In this panel, chaired by Sophia Doyle, Alex Heffron, Tom Wakeford and Sagari R Ramdas the roots of fascism in the organic movement were shared - drawing on a recent pamphlet published by Seeding Reparations called Organicism and Fascism in the UK. The links between Brexit, austerity and the populist speech of the far-right were made - 75% of farmers voted for the Tories or Reform in the last UK election.

Hearing from Sagari about the Indian Farmers Movement offered a different perspective however. In India mainstream farmers, medium scale and small scale farmers were challenging the fascism of the Indian government. It is the movement leading the struggle against the state. She pointed to the silence of the agroecological movement in India against the government - and the risk of focusing too much on looking at how to regenerate the soil without considering wider questions of land ownership, systems of patriarchy, and in India the caste system.

WORKSHOP: Reparations - Learning from examples existing within modernity

“Meaningful reparations are not simply about redistributing wealth within the same system but about dismantling that system entirely.

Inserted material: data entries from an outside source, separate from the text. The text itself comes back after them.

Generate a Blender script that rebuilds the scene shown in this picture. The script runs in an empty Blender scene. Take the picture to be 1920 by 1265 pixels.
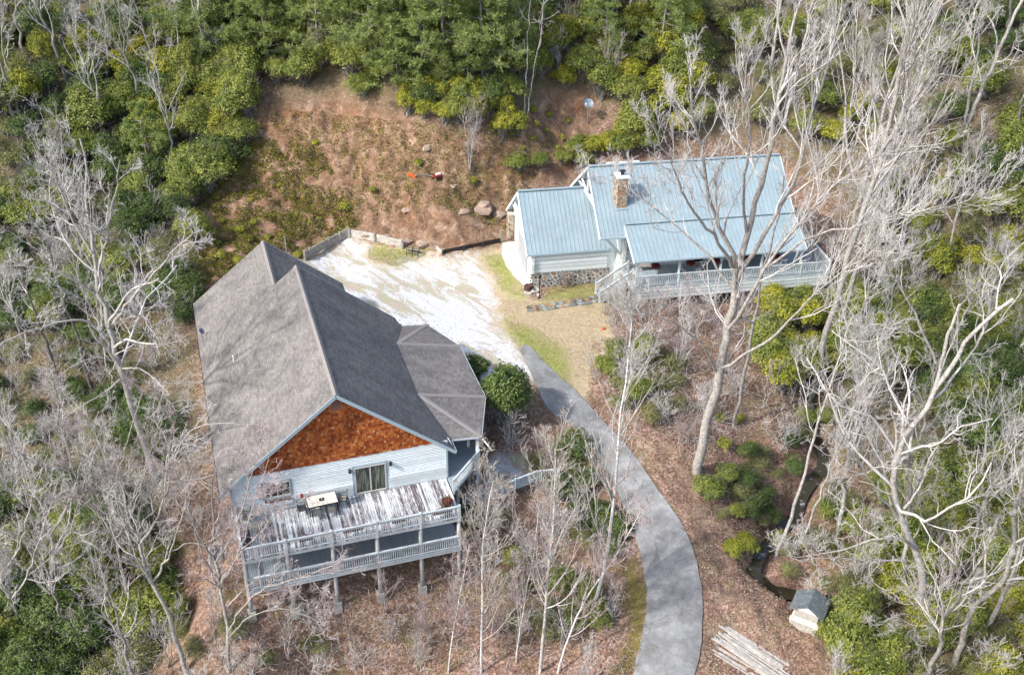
import bpy, math, random
import numpy as np
from mathutils import Vector, Matrix, noise

random.seed(7); np.random.seed(7)
scene = bpy.context.scene
C = scene.collection
R = math.radians

# ---------------------------------------------------------------- camera, sky, sun, exposure
CAM_H, CAM_P, CAM_ROLL, CAM_F = 45.459, R(32.78), R(1.353), 2013.066
_F = np.array([0, math.cos(CAM_P), -math.sin(CAM_P)])
_U = np.array([0, math.sin(CAM_P), math.cos(CAM_P)])
_X = np.array([1.0, 0, 0])
_R2 = _X*math.cos(CAM_ROLL) + _U*math.sin(CAM_ROLL)
_U2 = _U*math.cos(CAM_ROLL) - _X*math.sin(CAM_ROLL)
cd = bpy.data.cameras.new('camera'); cam = bpy.data.objects.new('camera', cd); C.objects.link(cam)
M = Matrix(((_R2[0], _U2[0], -_F[0]), (_R2[1], _U2[1], -_F[1]), (_R2[2], _U2[2], -_F[2])))
cam.matrix_world = Matrix.Translation((0, 0, CAM_H)) @ M.to_4x4()
cd.sensor_fit = 'HORIZONTAL'; cd.sensor_width = 36; cd.lens = 36*CAM_F/1920
cd.clip_end = 1500; cd.clip_start = 0.5
scene.camera = cam

SUN_DIR = Vector((-0.66, -0.40, 0.70)).normalized()
world = bpy.data.worlds.new('World'); scene.world = world; world.use_nodes = True
wn = world.node_tree
bg = wn.nodes['Background']; sk = wn.nodes.new('ShaderNodeTexSky'); sk.sky_type = 'NISHITA'; sk.sun_disc = False
sk.sun_elevation = math.asin(SUN_DIR.z); sk.sun_rotation = math.atan2(SUN_DIR.x, SUN_DIR.y)
sk.air_density = 1.0; sk.dust_density = 3.0; sk.ozone_density = 1.0
wn.links.new(sk.outputs[0], bg.inputs[0]); bg.inputs[1].default_value = 0.15
sl = bpy.data.lights.new('sun', 'SUN'); sl.energy = 2.4; sl.angle = R(2.4); sl.color = (1, 0.965, 0.92)
so = bpy.data.objects.new('sun', sl); C.objects.link(so)
so.rotation_euler = SUN_DIR.to_track_quat('Z', 'Y').to_euler(); so.location = (-40, 0, 80)
vs = scene.view_settings
vs.view_transform = 'Standard'; vs.look = 'None'; vs.exposure = 0.98; vs.gamma = 1; vs.use_curve_mapping = False

# ---------------------------------------------------------------- names and groups
def link(o, parent=None):
    C.objects.link(o)
    if parent is not None: o.parent = parent
    return o
def tag(o, label, cat, group=None, kind=None):
    if label:
        w = label.split()
        if len(w) > 16 and w[-1] == 'part': w = w[:-1]
        if len(w) > 16: w = w[1:]
        o['label'] = ' '.join(w[:16])
    if cat: o['category'] = cat
    if group: o['group'] = group
    if kind: o['kind'] = kind
    return o
def thing(name, label, cat, loc=(0, 0, 0), rz=0.0, group=None):
    o = bpy.data.objects.new(name, None); C.objects.link(o); o.empty_display_size = 0.3
    o.location = loc; o.rotation_euler = (0, 0, rz)
    return tag(o, label, cat, group)
def dup(root, loc, rz=0.0, label=None, group=None, scale=1.0, cat=None):
    r = root.copy(); C.objects.link(r); r.location = loc
    r.rotation_euler = (root.rotation_euler[0], root.rotation_euler[1], rz)
    r.scale = (scale, scale, scale) if not isinstance(scale, tuple) else scale
    if label: r['label'] = label
    if group: r['group'] = group
    for ch in root.children:
        c = ch.copy(); C.objects.link(c); c.parent = r
        for g in ch.children:
            d = g.copy(); C.objects.link(d); d.parent = c
    return r

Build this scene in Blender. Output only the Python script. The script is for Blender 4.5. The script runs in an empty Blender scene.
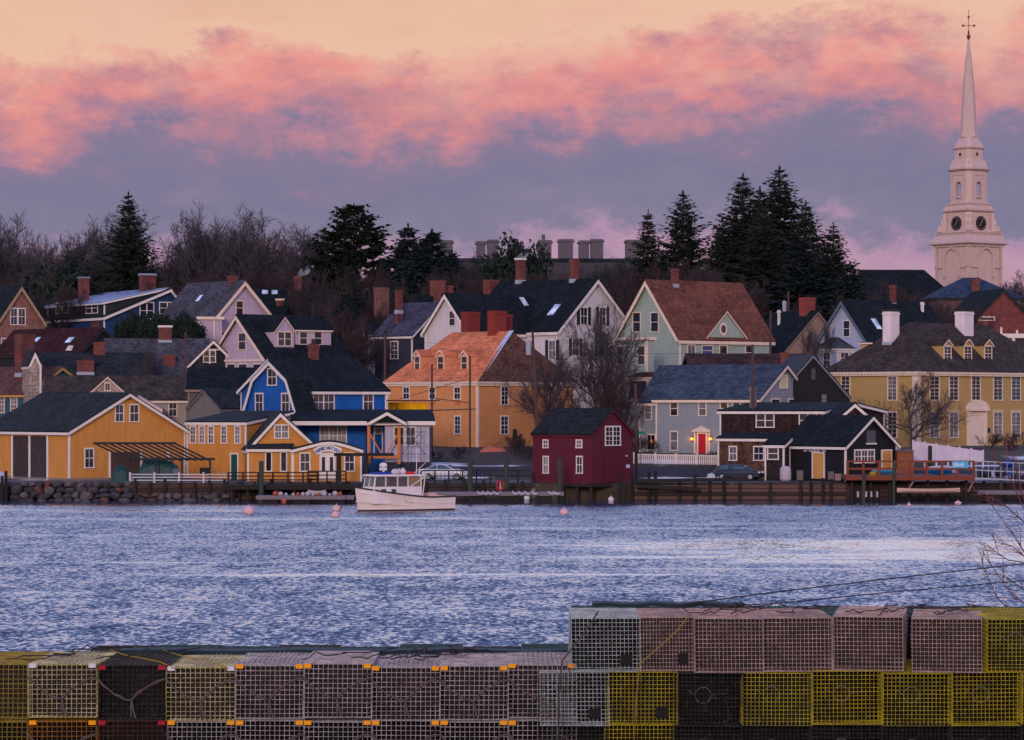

They involve repairing the profound social and ecological harm caused by European colonialism and its aftermath, and co-creating systems rooted in justice, liberation, and care.”

- ORFC Conference Handbook

This session is drawing on conversations which have been slowing building momentum at ORFC on the subject of reparations, including a panel (pictured right) on land as reparations from ORFC 2024.

Facilitated by Sautabh Arora and Andre Kpodonu, this workshop at ORFC in 2025, started to invite ideas for how repair and reparative justice might be enacted. Participants were invited to consider two questions:

  1. What does reparative practice mean to you?

  2. What practices of repair exist or could be imagined?

WORKSHOP: Movement-wide strategy - Working together to change the food and land system

“This movement strategy series…will bring together those working and organising in the movement for land and food justice in the UK, to explore how we can work better together to achieve the changes we want to see. We will explore what draws people to this movement and identify our common vision; explore what it might look like to have a movement-wide strategy.”

- ORFC Conference Handbook

In this interactive workshop, led by Ali Taherzadeh and Christabel Buchanan, participants were invited to think about social movements as ecology - where we have different roles and yet by collaborating together, working through conflict and power dynamics, we might transform the land and food system.

Take aways

  1. Stimulating and important conversations: A big theme coming out of this years conference for me was how do we build solidarity across difference, repair harms, work through conflicts and deepen our connection to each other and the land / non-human / more than human?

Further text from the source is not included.